**Task goal:**
In the data that follows, count every line holding the string "script" and give the count alone.

**Records to use:**
BEGIN

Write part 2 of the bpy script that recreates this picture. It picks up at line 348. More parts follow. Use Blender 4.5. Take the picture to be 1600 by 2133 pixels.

END
BEGIN

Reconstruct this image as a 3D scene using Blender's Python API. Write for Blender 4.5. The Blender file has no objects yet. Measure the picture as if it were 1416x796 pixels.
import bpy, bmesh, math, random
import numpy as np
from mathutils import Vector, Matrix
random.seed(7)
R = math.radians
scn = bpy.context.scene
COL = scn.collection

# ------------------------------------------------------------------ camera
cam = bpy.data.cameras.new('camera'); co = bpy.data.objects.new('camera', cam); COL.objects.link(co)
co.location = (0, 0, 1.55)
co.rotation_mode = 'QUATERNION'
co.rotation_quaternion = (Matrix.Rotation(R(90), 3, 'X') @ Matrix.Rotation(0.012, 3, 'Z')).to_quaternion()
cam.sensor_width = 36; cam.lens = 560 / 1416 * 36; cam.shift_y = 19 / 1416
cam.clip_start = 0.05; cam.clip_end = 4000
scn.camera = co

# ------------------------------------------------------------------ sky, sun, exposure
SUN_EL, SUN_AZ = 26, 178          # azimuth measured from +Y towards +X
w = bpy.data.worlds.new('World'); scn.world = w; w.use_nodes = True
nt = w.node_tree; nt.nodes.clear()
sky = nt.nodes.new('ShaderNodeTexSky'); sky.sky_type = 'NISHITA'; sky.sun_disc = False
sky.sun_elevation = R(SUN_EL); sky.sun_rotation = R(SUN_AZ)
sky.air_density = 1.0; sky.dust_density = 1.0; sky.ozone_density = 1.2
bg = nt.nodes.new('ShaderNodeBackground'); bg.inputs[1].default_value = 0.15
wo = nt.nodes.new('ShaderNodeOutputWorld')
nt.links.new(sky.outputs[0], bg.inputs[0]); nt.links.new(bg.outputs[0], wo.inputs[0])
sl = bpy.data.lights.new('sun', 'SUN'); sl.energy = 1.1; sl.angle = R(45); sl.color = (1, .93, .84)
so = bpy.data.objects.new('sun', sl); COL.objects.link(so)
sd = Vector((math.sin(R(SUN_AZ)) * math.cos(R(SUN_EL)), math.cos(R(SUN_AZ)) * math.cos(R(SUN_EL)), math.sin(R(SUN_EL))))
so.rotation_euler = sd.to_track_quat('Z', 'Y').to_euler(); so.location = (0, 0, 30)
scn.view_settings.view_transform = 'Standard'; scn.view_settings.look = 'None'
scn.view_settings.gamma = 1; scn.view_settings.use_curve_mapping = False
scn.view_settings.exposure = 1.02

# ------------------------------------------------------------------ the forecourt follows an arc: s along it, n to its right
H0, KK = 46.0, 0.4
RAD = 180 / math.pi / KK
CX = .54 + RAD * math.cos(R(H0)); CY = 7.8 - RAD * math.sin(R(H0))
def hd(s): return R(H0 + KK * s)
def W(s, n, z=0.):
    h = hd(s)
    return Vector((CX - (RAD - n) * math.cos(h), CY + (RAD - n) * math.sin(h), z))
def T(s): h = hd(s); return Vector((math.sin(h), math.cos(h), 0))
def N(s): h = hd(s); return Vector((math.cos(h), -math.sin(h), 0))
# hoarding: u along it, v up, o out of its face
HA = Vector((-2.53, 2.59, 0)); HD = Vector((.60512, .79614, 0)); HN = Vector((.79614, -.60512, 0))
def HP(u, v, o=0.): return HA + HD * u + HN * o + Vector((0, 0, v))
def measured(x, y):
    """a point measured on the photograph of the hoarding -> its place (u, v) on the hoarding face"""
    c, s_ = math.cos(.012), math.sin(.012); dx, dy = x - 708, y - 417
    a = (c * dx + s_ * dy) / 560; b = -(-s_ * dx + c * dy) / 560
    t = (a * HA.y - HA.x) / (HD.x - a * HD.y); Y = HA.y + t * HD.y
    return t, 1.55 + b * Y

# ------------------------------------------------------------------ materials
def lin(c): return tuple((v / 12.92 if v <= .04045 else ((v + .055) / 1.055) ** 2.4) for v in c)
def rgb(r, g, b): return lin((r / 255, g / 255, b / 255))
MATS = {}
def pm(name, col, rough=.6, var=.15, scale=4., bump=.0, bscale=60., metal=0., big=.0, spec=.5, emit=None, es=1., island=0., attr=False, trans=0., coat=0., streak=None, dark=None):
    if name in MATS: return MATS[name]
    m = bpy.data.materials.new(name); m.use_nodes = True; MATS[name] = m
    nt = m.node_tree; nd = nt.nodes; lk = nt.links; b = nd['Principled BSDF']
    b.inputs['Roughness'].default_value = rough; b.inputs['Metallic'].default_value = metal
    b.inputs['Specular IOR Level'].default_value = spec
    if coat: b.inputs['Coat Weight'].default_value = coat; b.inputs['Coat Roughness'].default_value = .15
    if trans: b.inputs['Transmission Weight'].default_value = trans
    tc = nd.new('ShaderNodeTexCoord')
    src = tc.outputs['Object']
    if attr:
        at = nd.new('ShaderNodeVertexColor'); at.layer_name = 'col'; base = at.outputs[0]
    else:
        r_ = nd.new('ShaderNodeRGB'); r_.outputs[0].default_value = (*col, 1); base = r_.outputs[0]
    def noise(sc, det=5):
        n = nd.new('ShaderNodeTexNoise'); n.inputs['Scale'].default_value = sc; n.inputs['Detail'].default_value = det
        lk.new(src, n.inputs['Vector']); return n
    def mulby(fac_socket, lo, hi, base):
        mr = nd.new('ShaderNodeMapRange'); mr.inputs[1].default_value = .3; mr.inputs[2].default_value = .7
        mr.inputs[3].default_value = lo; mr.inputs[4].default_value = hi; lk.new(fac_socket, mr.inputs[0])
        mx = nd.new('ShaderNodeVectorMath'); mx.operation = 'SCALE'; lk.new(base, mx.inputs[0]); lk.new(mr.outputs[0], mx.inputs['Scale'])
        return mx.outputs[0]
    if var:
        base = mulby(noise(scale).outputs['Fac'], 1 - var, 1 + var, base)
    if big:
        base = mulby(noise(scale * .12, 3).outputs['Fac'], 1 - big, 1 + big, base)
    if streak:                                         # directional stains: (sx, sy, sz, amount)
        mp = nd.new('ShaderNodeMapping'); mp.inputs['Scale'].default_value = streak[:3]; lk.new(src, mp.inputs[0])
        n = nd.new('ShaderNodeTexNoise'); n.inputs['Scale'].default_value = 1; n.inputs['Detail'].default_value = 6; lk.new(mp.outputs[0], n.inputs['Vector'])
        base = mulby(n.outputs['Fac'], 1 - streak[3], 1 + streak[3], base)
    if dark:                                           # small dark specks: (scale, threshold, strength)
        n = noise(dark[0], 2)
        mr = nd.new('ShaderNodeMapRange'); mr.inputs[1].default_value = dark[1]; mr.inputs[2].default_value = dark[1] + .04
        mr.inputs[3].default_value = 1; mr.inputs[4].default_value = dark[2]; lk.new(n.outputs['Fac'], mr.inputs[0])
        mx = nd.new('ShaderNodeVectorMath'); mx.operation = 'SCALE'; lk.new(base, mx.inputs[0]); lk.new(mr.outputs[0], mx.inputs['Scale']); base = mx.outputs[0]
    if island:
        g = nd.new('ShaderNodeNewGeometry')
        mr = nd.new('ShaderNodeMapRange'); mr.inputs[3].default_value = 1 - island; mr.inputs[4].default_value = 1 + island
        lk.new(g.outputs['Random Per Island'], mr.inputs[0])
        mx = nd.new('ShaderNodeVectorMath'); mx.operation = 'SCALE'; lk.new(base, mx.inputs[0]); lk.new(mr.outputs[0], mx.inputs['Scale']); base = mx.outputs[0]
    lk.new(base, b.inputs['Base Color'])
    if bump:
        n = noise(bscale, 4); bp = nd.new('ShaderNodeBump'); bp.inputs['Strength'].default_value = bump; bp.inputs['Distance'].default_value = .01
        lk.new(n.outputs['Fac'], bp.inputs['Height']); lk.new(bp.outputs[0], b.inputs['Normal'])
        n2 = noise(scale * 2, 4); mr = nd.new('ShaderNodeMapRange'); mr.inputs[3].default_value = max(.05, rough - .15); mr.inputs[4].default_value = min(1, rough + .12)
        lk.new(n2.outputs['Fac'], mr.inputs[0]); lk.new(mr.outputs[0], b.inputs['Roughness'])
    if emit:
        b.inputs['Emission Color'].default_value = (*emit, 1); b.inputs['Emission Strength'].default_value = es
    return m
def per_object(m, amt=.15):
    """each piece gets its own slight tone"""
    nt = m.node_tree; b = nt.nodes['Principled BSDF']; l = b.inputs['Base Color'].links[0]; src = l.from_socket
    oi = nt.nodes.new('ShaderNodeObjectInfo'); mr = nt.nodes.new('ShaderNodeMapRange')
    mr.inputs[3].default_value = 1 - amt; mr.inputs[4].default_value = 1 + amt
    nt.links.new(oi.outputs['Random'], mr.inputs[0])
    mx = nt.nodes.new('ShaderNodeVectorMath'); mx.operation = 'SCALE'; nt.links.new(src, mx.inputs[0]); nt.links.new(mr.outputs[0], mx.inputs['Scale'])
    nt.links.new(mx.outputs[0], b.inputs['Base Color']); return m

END
BEGIN

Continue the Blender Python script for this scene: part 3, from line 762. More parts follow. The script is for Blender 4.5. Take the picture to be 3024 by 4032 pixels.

END

**The answer:**
2